Lorsque Hantaï mit respectueusement fin à sa relation avec Breton dans une lettre datée du 11 mars 1955, sa peinture l'avait déjà éloigné du surréalisme avec une détermination remarquable. L'année 1960 marqua un tournant dans la carrière de Hantaï avec l'introduction du « pliage comme méthode ». Cette innovation, qui devint emblématique de son œuvre, transcendait les limites de la peinture traditionnelle en donnant à la toile une dimension sculpturale unique. Elle consistait à froisser la toile de manière aléatoire avant d'appliquer la peinture uniquement sur les parties accessibles. Le dépliage révélait alors des reliefs et des creux inattendus, les zones non peintes jouant un rôle de plus en plus « actif » dans les toiles des différentes séries qu'il développa tout au long de sa vie.

Grâce au pliage, Hantaï a laissé le hasard guider son processus créatif, dévoilant des compositions d'une beauté saisissante et d'une profondeur inattendue.
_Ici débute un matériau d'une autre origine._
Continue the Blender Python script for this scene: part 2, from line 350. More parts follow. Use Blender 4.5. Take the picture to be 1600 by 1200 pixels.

Sa première série, intitulée « Mariales et Manteaux de la Vierge », rendait hommage aux représentations de la Vierge en majesté, notamment la célèbre « Maestà di Ognissanti » de Giotto, que Hantaï découvrit à Florence en 1948 et dont le manteau bleu-noir intense influença profondément sa vision artistique.

Au fil des ans, Hantaï a appliqué sa méthode à plusieurs séries emblématiques. Les « Catamurons », qui tirent leur nom d'une maison de vacances à Varengeville-sur-Mer, présentent des compositions sombres inscrites dans des carrés clairs, créant un contraste saisissant. Les « Panses », initialement intitulées « Maman ! Maman ! Dits : la Saucisse », en référence à un texte de Michaux, témoignaient de l'humour et de la subversion de l'artiste, explorant la forme des cellules tout en questionnant les frontières entre peinture et sculpture. Les « Études », commencées en 1968, marquèrent un tournant radical dans son travail avec des pliages intégralement recouverts et des peintures monochromes appliquées bord à bord, rompant avec la logique de pliage précédente centrée sur un motif. Les « Aquarelles » et les « Blancs » offraient des explorations plus expérimentales du médium et de la technique, tandis que la série iconique « Tabulas » jouait avec les rythmes et les espaces pour créer une interaction dynamique entre les espaces pleins et vides, offrant une réflexion profonde sur la matérialité de la peinture.

Comme l'a noté Daniel Buren, qui a rencontré Hantaï en 1961, il pliait et peignait « à l'aveugle », laissant délibérément le hasard faire son œuvre. « Il ne sait jamais, après avoir manipulé sa toile pliée, ce qui va apparaître au moment du dépliage. » C'est cette dimension imprévisible et fascinante qui confère à l'œuvre de Hantaï son caractère unique et sa beauté.

L'œuvre de Simon Hantaï a été largement célébrée à travers d'importantes rétrospectives, notamment au Centre Pompidou en 2013 et à la Fondation Louis Vuitton en 2022, marquant le centenaire de sa naissance. Tout au long de sa vie, Simon Hantaï a été soutenu par Jean Fournier et sa galerie éponyme. Depuis 2019, la galerie américaine Gagosian représente sa succession et organise de nombreuses expositions en l'honneur du peintre, notamment à Paris, New York et Rome.